GSA picks Unisys to provide e-mail-as-a-service

The contract could be worth $6 million over four years. GSA said it wants Unisys to replace several different versions of IBM\'s Lotus Notes and Domino software...

By Jason Miller
Executive Editor
Federal News Radio

The General Services Administration awarded Unisys a contract to provide e-mail-as-a-service through the cloud.

GSA confirmed it has hired Unisys under a one-year base contract with four one-year options. The contract is worth $3.6 million in the first year and $760,000 each year afterward.

Industry sources say GSA received five bids through the Alliant governmentwide acquisition contract.

Unisys has partnered with Google, Tempus Nova, and Acumen Solutions under the $6.7 million deal.

GSA expects the new e-mail system will result in a 50 percent savings over the next five years when compared to current staff, infrastructure and contract support costs.

“GSA’s cloud e-mail award is in step with the administration’s cloud-first strategy and demonstrates that agile, secure, reliable, and cost effective cloud options exist to rapidly improve agency operations and services,” said Dave McClure, GSA associate administrator of the Office of Citizen Services and Innovative Technologies.

Among the unsuccessful bidders were CSC and Accenture, which bid with Microsoft, industry sources say.

Microsoft’s Curt Kolcun, vice president of U.S. Public Sector, said the software giant was disappointed by GSA’s decision to go with Unisys and Google.

“Industry competition drives innovation and is good for government agencies,” Kolcun said. “Our Business Productivity Online Suite-federal proposal was a conscious decision to provide GSA with U.S.-only datacenter support, where data is maintained in the U.S., administered by U.S. citizens with background checks, in accordance with ITAR standards in a FISMA-certified environment. This offering meets the most stringent requirements of governments and we are working with several agencies who see this as essential.”
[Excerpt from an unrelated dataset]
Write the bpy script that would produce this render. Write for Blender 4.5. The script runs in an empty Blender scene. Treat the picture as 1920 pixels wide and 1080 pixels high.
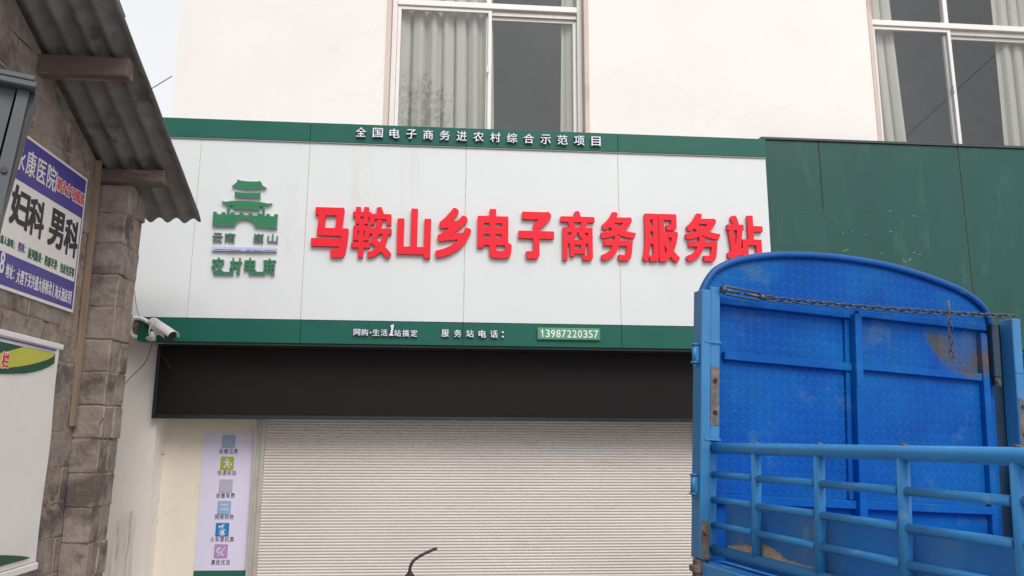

GSA issued the request for proposals in June and was expected to make an award by late summer, but ended up delaying it until today.

Unisys will have to provide 39 mandatory and 14 optional services to transition, deploy, operate, maintain and secure enterprise-wide e-mail and collaboration in the cloud. Among the mandatory services GSA asked for from vendors were to include systemwide security that meets the National Institute of Standards and Technology’s moderate level, identity management to GSA’s Active Directory database and e-discovery.

Unisys will replace GSA’s existing system that includes several different versions of IBM’s Lotus Notes and Domino software.

GSA said it has 15,500 individual accounts, 9,300 of which are accessed through Blackberry PDAs. GSA estimates the number of accounts to grow to 30,000 over the life of the contract.